"""
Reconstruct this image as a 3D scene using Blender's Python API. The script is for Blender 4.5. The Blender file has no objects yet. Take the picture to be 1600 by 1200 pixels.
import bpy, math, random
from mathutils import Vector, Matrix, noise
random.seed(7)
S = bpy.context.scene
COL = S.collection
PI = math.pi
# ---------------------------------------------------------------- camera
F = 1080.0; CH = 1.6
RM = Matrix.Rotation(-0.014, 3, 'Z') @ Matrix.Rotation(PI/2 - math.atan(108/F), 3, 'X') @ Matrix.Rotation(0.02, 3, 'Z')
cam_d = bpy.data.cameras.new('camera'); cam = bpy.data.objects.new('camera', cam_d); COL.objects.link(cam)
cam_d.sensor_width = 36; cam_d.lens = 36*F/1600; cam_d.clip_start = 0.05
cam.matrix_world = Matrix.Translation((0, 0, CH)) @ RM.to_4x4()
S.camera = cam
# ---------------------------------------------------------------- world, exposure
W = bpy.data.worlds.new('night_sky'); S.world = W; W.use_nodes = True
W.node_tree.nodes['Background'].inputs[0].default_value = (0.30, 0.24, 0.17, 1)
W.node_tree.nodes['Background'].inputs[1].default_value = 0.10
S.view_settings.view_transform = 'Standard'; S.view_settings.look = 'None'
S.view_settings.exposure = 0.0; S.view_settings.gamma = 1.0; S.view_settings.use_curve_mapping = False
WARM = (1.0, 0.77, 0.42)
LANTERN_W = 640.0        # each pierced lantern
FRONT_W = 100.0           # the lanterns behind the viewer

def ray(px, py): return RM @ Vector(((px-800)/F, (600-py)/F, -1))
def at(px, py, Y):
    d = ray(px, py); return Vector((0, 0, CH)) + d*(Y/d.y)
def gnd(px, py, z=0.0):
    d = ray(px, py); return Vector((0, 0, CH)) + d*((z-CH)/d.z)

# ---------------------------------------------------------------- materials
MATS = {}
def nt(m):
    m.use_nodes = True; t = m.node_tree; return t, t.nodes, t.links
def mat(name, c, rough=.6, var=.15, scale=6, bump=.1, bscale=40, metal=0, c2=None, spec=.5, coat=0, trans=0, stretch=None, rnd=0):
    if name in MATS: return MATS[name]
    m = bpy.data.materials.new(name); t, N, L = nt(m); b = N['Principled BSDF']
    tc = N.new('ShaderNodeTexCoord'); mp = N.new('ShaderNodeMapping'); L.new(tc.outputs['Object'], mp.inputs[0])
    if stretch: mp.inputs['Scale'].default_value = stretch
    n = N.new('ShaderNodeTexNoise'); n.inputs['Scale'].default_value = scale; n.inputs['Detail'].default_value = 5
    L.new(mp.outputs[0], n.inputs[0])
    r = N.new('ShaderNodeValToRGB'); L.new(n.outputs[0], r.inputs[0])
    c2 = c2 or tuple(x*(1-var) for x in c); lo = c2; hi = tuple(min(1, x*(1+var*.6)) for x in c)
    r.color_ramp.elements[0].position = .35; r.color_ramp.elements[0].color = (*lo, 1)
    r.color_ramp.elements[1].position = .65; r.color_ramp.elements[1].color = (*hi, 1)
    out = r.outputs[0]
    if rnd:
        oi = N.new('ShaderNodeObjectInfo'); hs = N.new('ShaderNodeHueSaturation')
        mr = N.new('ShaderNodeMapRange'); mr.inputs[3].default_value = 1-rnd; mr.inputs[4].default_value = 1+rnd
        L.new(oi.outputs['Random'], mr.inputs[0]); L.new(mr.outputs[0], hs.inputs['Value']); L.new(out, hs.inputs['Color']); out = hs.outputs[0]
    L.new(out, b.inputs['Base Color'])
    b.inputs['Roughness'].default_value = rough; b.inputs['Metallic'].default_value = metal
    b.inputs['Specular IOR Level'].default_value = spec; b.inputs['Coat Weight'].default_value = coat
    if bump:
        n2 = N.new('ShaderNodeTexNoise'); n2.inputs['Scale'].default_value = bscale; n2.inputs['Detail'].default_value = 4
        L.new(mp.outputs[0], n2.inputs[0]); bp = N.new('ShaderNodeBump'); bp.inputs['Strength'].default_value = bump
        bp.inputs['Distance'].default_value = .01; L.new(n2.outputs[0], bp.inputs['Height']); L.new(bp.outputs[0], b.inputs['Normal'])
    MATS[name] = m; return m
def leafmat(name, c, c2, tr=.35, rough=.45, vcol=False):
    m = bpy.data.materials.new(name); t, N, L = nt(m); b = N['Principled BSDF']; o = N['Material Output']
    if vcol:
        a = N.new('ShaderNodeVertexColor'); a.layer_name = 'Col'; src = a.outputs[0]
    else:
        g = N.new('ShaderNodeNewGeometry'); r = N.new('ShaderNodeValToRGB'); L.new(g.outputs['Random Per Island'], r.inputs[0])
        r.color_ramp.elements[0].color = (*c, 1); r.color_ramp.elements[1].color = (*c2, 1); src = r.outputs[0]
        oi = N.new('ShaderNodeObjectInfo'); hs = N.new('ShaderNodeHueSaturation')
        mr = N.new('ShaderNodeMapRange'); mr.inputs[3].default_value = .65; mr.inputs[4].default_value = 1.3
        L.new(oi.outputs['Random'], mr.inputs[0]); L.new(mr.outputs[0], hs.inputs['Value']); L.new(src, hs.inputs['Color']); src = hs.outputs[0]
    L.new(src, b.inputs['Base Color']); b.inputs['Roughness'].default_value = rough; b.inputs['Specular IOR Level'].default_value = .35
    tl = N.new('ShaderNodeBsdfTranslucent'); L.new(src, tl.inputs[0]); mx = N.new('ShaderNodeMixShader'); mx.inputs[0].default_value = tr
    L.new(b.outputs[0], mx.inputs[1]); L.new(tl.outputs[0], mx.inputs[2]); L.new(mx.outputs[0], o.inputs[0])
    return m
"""
"""
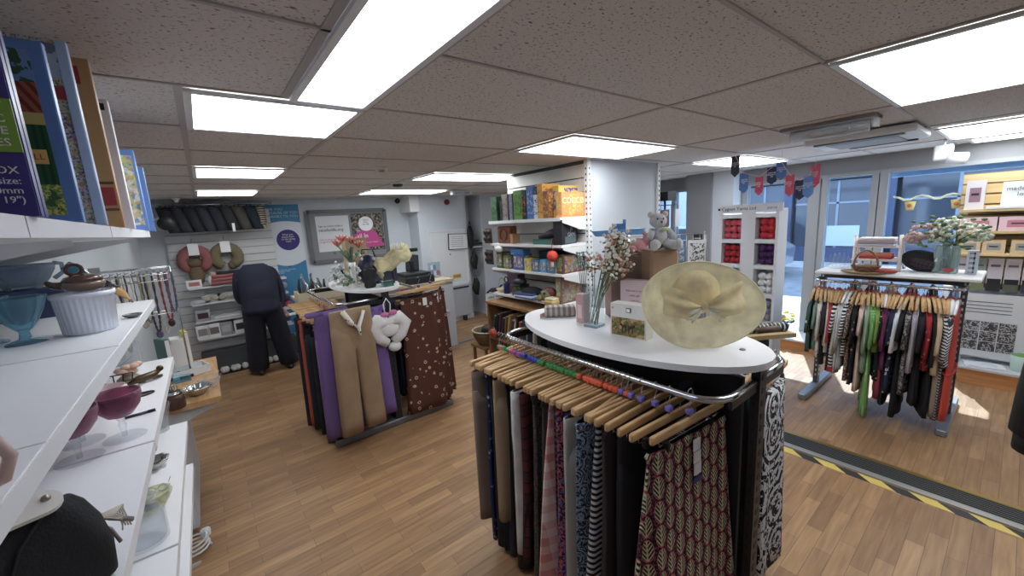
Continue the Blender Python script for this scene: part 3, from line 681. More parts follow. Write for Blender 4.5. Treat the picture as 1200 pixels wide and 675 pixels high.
"""
Aim of the exercise = Work out how many lines of the data hold the string "objects". Reply with that number alone.

Complete response = 2